NETHERLANDS - Dutch pension funds focus their strategic asset allocation on active participants rather than taking the interests of all participants into account in equal measure, according to research commissioned by pension regulator De Nederlandsche Bank.

Employers and employees who dominate pension funds' boards are less interested in optimising the expected benefits for pensioners and deferred participants, claimed the report's authors - Jacob Bikker, Dirk Broeders, David Hollander and Eduard Ponds.

In the report's conclusions, the authors recommended pension funds replace their average age-based approach with a cohort-specific investment policy.

The researchers, who used the 2007 investment data from 472 Dutch pension funds, noted schemes whose participants had a higher average age also had significantly lower equity exposure than pension funds with younger participants.
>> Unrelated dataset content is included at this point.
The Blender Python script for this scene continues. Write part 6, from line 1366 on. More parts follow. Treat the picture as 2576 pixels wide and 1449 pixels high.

A one-year higher average age in active participants led pension funds to adopt a 0.5 percentage point reduction in the strategic equity exposure, according to the study.

Researchers said this age-dependent asset allocation is aligned with optimal lifecycle and investment theories, which suggest young workers should invest more of their assets in equities than older employees because they have a longer period of time for their assets to accrue.

Larger pension funds showed a much stronger age-equity exposure effect than smaller schemes, the four academics observed, adding that equity investments per pension plan or fund type did not show significant differences.

That said, the pension fund's size, its funding ratio and the average personal pension wealth of its participants also affected its strategic asset allocation, researchers discovered.